Miceli (Filctem Cgil): «Il salario si negozia e non si registra. Siamo e restiamo convinti del fatto che i tessili debbano costruire un proprio modello di relazioni industriali. Non è possibile importare da nessun’altra parte le scelte fondamentali del contratto»


«C’è bisogno di costruire un contratto che abbia coordinate chiare. Il salario si negozia e non si registra, non è una sede inerte che raccoglie la registrazione degli aumenti in busta paga e le disposizioni di legge. Se hanno in testa questa cosa, non ci saranno spazi per fare il contratto». A dirlo è il segretario generale Filctem Cgil Emilio Miceli, intervenendo mercoledì 21 dicembre 2016 a Milano all’Assemblea nazionale delle lavoratrici e dei lavoratori del settore tessile-abbigliamento, in lotta per il rinnovo del contratto nazionale scaduto il 31 marzo scorso, che vede interessati oltre 420 mila addetti.

L’Assemblea dei delegati ha discusso la situazione della trattativa, ora ferma per l’irricevibile posizione dell'associazione degli imprenditori (Smi-Confindustria) di non anticipare più gli aumenti sui minimi contrattuali sulla base di previsioni, ma di pagarli “ex post”, ovvero al termine di ogni anno, invece di anticiparla nell'aumento in busta paga come prevede l'attuale modello contrattuale. E ha proclamato una giornata di sciopero generale il 13 gennaio (compreso il settore calzaturiero), con manifestazione nazionale a Firenze durante Pitti Uomo.

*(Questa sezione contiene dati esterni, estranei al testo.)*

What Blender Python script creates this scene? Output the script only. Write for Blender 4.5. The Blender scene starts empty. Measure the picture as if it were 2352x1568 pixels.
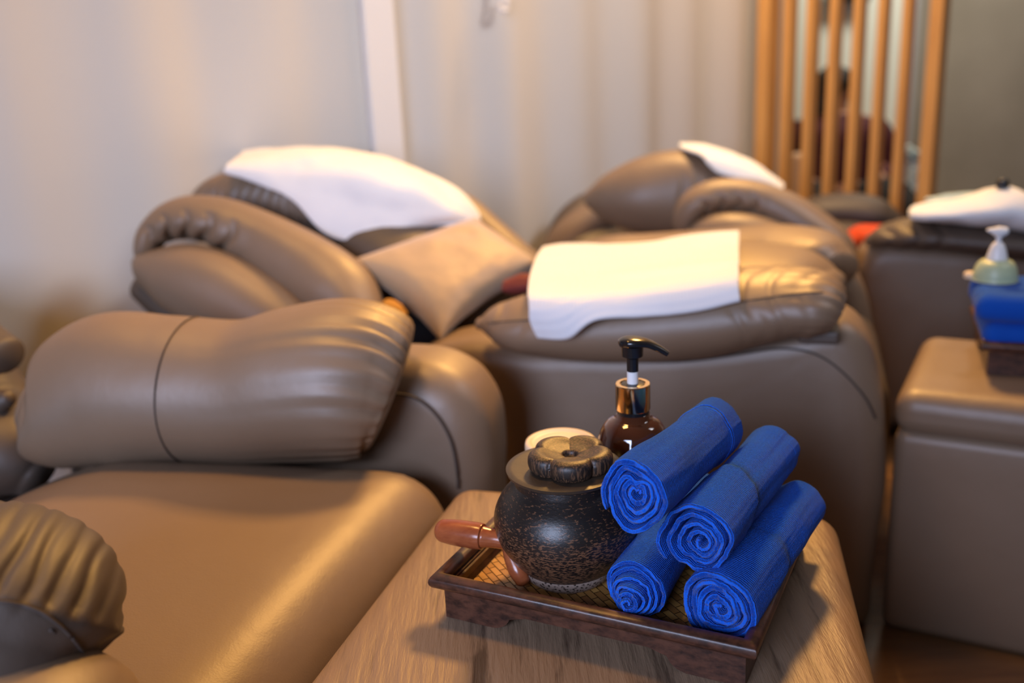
import bpy, bmesh, math, random
from math import sin, cos, pi, radians, sqrt, exp, atan2
from mathutils import Vector, Matrix, noise
from mathutils.bvhtree import BVHTree
random.seed(5)
SC = bpy.context.scene
COL = SC.collection
# ------------------------------------------------------------------ camera
F, PITCH, ROLL, H = 2300.0, radians(17), radians(-2.7), 1.0
fw = Vector((0, cos(PITCH), -sin(PITCH)))
_r0 = Vector((1, 0, 0)); _u0 = Vector((0, sin(PITCH), cos(PITCH)))
rt = _r0*cos(ROLL) + _u0*sin(ROLL)
up = -_r0*sin(ROLL) + _u0*cos(ROLL)
CAM = Vector((0, 0, H))
cd = bpy.data.cameras.new('camera')
cam = bpy.data.objects.new('camera', cd); COL.objects.link(cam)
cam.matrix_world = Matrix(((rt.x, up.x, -fw.x, 0), (rt.y, up.y, -fw.y, 0), (rt.z, up.z, -fw.z, H), (0, 0, 0, 1)))
cd.sensor_width = 36.0; cd.lens = F*36.0/2352.0
cd.clip_start = 0.02; cd.clip_end = 60
cd.dof.use_dof = True; cd.dof.focus_distance = 0.97; cd.dof.aperture_fstop = 2.8
SC.camera = cam
# ------------------------------------------------------------------ world, lights, exposure
W = bpy.data.worlds.new('world'); SC.world = W; W.use_nodes = True
bg = W.node_tree.nodes['Background']
bg.inputs[0].default_value = (1.0, 0.9, 0.82, 1); bg.inputs[1].default_value = 0.05
def area(name, loc, target, sx, sy, power, col):
    l = bpy.data.lights.new(name, 'AREA'); l.shape = 'RECTANGLE'; l.size = sx; l.size_y = sy
    l.energy = power; l.color = col
    o = bpy.data.objects.new(name, l); COL.objects.link(o); o.location = loc
    o.rotation_euler = (Vector(target)-Vector(loc)).to_track_quat('-Z', 'Y').to_euler()
    return o
def down(name, loc, target, sz, power, col, spread):
    o = area(name, loc, target, sz, sz, power, col); o.data.spread = radians(spread); return o
WARM = (1.0, 0.52, 0.14)
down('warm_downlight', (0.75, 3.2, 2.65), (0.15, 1.35, 0.4), 0.35, 17.5, WARM, 85)
down('warm_downlight_near', (-0.45, 1.55, 2.7), (-0.45, 1.35, 0.4), 0.35, 4.0, WARM, 80)
down('warm_downlight_far', (0.75, 3.0, 2.7), (1.1, 3.6, 1.0), 0.35, 12, (1.0, 0.66, 0.36), 100)
down('wall_washer', (2.0, 1.5, 2.6), (-0.35, 2.7, 1.1), 0.7, 7.6, (0.92, 0.93, 1.0), 78)
area('window_daylight', (-1.1, -1.3, 1.45), (-0.3, 1.4, 0.55), 1.2, 0.9, 14.5, (0.60, 0.70, 1.0)).data.spread = radians(85)
area('back_room_fill', (2.2, 4.6, 2.5), (1.9, 5.6, 0.9), 0.9, 0.5, 30, (1.0, 0.95, 0.8))  # added fill to brighten the pale door, no lamp seen there
SC.view_settings.view_transform = 'Standard'; SC.view_settings.look = 'None'
SC.view_settings.gamma = 1.0; SC.view_settings.use_curve_mapping = False
SC.view_settings.exposure = 0.45
# ------------------------------------------------------------------ helpers
def ray(px, py): return fw + rt*((px-1176)/F) - up*((py-784)/F)
def aY(px, py, Y):
    d = ray(px, py); return CAM + d*(Y/d.y)
def aZ(px, py, Z):
    d = ray(px, py); return CAM + d*((Z-H)/d.z)
def aP(px, py, P0, D):
    """hit of a sight line with the vertical plane through P0 along D"""
    n = Vector((-D[1], D[0], 0)); d = ray(px, py)
    t = (Vector((P0[0], P0[1], H))-CAM).dot(n)/d.dot(n)
    return CAM + d*t
def depth(P): return (P-CAM).dot(fw)
FAC = Vector((0.9589, -0.2837, 0)); ROW = Vector((0.2837, 0.9589, 0))
def empty(name, loc, label, cat, group=None, rz=0):
    o = bpy.data.objects.new(name, None); COL.objects.link(o); o.location = loc
    o.rotation_euler = (0, 0, rz); o.empty_display_size = 0.1
    tag(o, label, cat, group); return o
def tag(o, label=None, cat=None, group=None, kind=None):
    if label: o['label'] = label
    if cat: o['category'] = cat
    if group: o['group'] = group
    if kind: o['kind'] = kind
    return o
def mk(name, verts, faces, mat, parent=None, uv=None, smooth=True, angle=None):
    me = bpy.data.meshes.new(name)
    me.from_pydata([tuple(v) for v in verts], [], faces)
    if uv:
        l = me.uv_layers.new(name='uv')
        for poly in me.polygons:
            for li in poly.loop_indices:
                l.data[li].uv = uv[me.loops[li].vertex_index]
    bm = bmesh.new(); bm.from_mesh(me)
    bmesh.ops.recalc_face_normals(bm, faces=bm.faces); bm.to_mesh(me); bm.free()
    if smooth:
        me.polygons.foreach_set('use_smooth', [True]*len(me.polygons))
        if angle: me.set_sharp_from_angle(angle=radians(angle))
    me.materials.append(mat)
    o = bpy.data.objects.new(name, me); COL.objects.link(o)
    if parent:
        o.parent = parent
        bpy.context.view_layer.update()
        o.matrix_parent_inverse = parent.matrix_world.inverted()
    return o
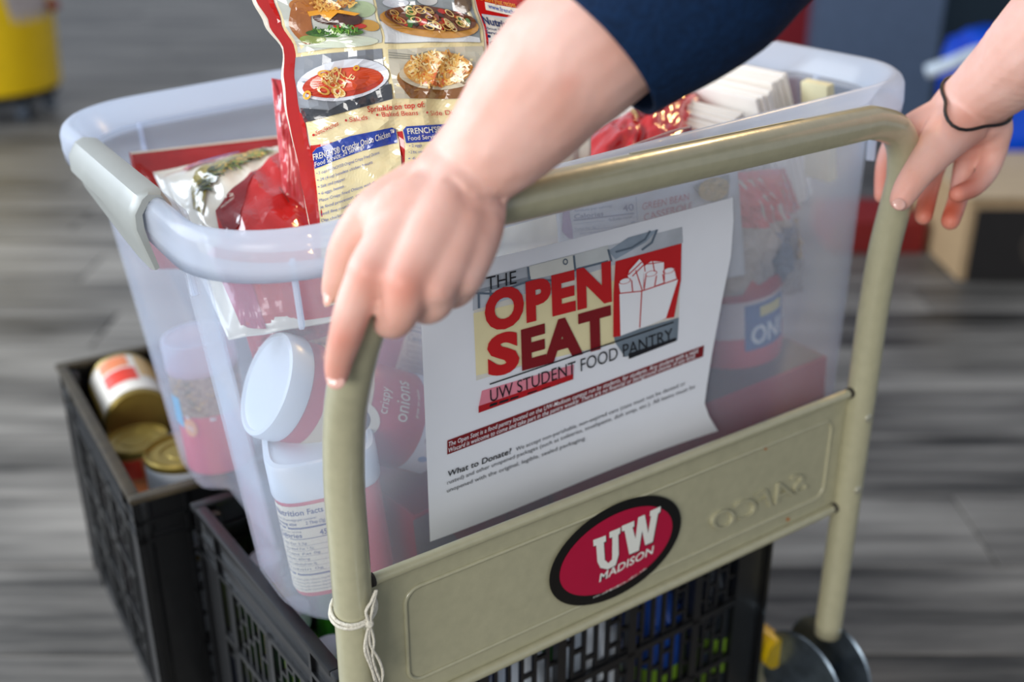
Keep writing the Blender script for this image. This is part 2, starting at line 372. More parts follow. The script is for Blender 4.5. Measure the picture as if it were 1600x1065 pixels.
# slab-serif U and W drawn as strokes with feet
def glyph_px(pts, m, L): e.poly([pxs(*Z5(*p)) for p in pts], m, L)
def serifU(dx, dy, m, L):
    glyph_px([(455+dx,490+dy),(550+dx,455+dy),(552+dx,500+dy),(535+dx,508+dy),(543+dx,640+dy),(570+dx,665+dy),(598+dx,635+dy),(600+dx,470+dy),(578+dx,475+dy),(578+dx,430+dy),(662+dx,395+dy),(658+dx,440+dy),(645+dx,450+dy),(648+dx,600+dy),(625+dx,680+dy),(565+dx,712+dy),(510+dx,700+dy),(487+dx,655+dy),(478+dx,530+dy),(458+dx,538+dy)], m, L)
def serifW(dx, dy, m, L):
    glyph_px([(670+dx,385+dy),(765+dx,345+dy),(765+dx,388+dy),(752+dx,395+dy),(775+dx,480+dy),(795+dx,320+dy),(845+dx,298+dy),(870+dx,440+dy),(892+dx,310+dy),(882+dx,312+dy),(885+dx,272+dy),(965+dx,235+dy),(962+dx,278+dy),(945+dx,290+dy),(905+dx,505+dy),(848+dx,530+dy),(825+dx,420+dy),(800+dx,570+dy),(728+dx,600+dy),(692+dx,420+dy),(672+dx,425+dy)], m, L)
for f_ in (serifU, serifW): f_(6, 7, K, 3); f_(0, 0, WH, 4)
p0 = pxs(*Z5(500, 808)); p1 = pxs(*Z5(905, 590)); e.text('MADISON', p0, p1, .0073, WH, 4, bold=.022, up=(.12, 1))
p0 = pxs(*Z5(455, 932)); p1 = pxs(*Z5(860, 705))
for i, (ch, u) in enumerate(zip('www.admissions.wisc.edu', range(23))):
    if ch == '.': e.quad(*[(p0[0]+(p1[0]-p0[0])*(u+.3+a)/23+0, p0[1]+(p1[1]-p0[1])*(u+.3)/23+b-(.0022*sin(pi*u/23))) for a, b in ((0, 0), (.3, 0), (.3, .0006), (0, .0006))], WH, 4, 1); continue
    q0 = (p0[0]+(p1[0]-p0[0])*u/23, p0[1]+(p1[1]-p0[1])*u/23-.0022*sin(pi*u/23)); q1 = (q0[0]+(p1[0]-p0[0])*.8/23, q0[1]+(p1[1]-p0[1])*.8/23)
    e.text(ch, q0, q1, .0022, WH, 4, up=(0, 1))
e.build('oval_sticker', ct)['label'] = 'black rimmed red oval sticker reading UW MADISON'
# platform, casters, brackets, tape
q = MB(); q.box((.5, .835, .139), (.48, .61, .018), b=.004); q.build('deck', mat('8d8c7c', .4), ct, 'auto')
for x in (.30, .70):
    for y in (.58, 1.09):
        c = MB(); c.tube([(x-.014, y, .052), (x+.014, y, .052)], .048, 24); c.box((x, y, .125), (.05, .05, .03), b=.003); c.box((x-.02, y, .09), (.003, .035, .08)); c.box((x+.02, y, .09), (.003, .035, .08)); c.build('caster', mat('24282c', .5), ct, 'auto')
GV = mat('6f7c88', .3, .85, var=.25, scale=60, bump=.1)
for x in (xl, xr):
    for dx in (-.021, .021):
        c = MB(); cen = V((x+dx, .548 if x > .5 else .497, .198))
        prof = [(0, -.0014), (.050, -.0014), (.052, 0), (.050, .0014), (0, .0014)]
        M_ = Matrix.Translation(cen) @ Matrix.Rotation(pi/2, 4, 'Y'); c.lathe(prof, M_, 48); c.build('hinge_plate', GV, ct, 'auto')
    c = MB(); c.tube([(x-.026, .548, .190), (x+.026, .548, .190)], .006, 12); c.build('hinge_pin', GV, ct, 'auto')
q = MB(); q.tube([(.725, .575, .215), (.725, .90, .215)], .017, 20); q.build('yellow_bumper', mat('b89a10', .25, var=.2, scale=30, coat=.6), ct, 'auto')['label'] = 'glossy yellow tube along the deck edge'
for y in (.60, .86): 
    q = MB(); q.box((.725, y, .18), (.012, .012, .05)); q.build('bumper_post', BG, ct, False)
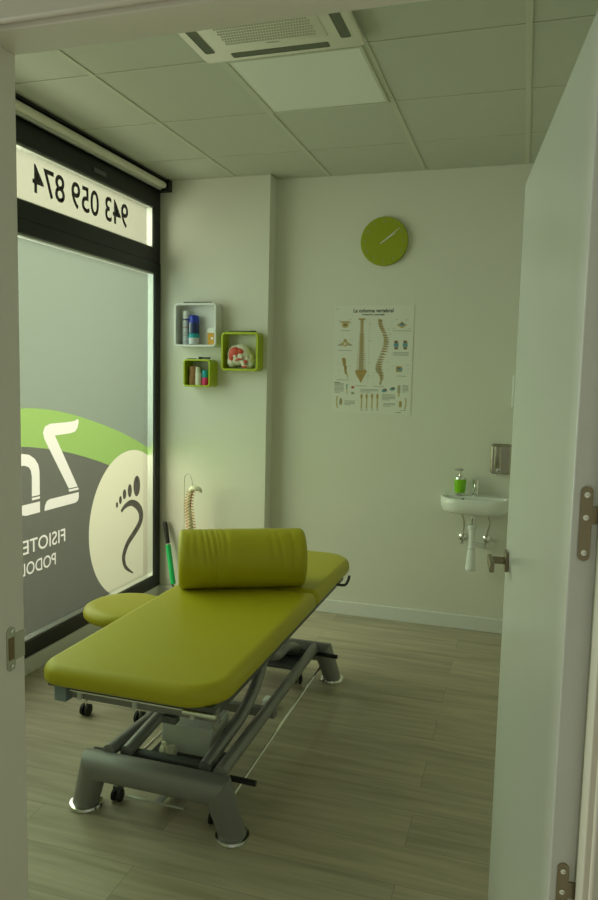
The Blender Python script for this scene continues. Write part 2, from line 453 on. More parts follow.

Siamo e restiamo convinti del fatto che i tessili debbano costruire un proprio modello di relazioni industriali. Non è possibile importare da nessun’altra parte le scelte fondamentali del contratto

ha aggiunto il segretario Miceli: «E’ di diverso avviso la nostra controparte, la quale con un atteggiamento sostanzialmente rinunciatario e appiattito su Confindustria immagina che la buona scuola ultra decennale delle relazioni industriali dei tessili possa essere svilita copiando il proprio modello». In un settore dove solo negli ultimi cinque anni sono stati persi oltre 100 mila posti di lavoro, la situazione si fa sempre più critica. Soprattutto a Milano, come ha raccontato il segretario generale Filctem del capoluogo lombardo Alberto Motta. «Proprio in questi giorni purtroppo ci sarà la chiusura definitiva della sede milanese di Cavalli, che è stata preceduta da altre crisi e da altre chiusure» ha spiegato: «Il contratto oggi è fondamentale, la chiusura totale delle nostre controparti è inaccettabile, dovrebbe prevalere il buon senso. Lo diciamo da una città come Milano, che giustamente viene considerata da tutti capitale della moda e che invece paga un prezzo durissimo in termini di crisi, delocalizzazioni, mobilità e licenziamenti».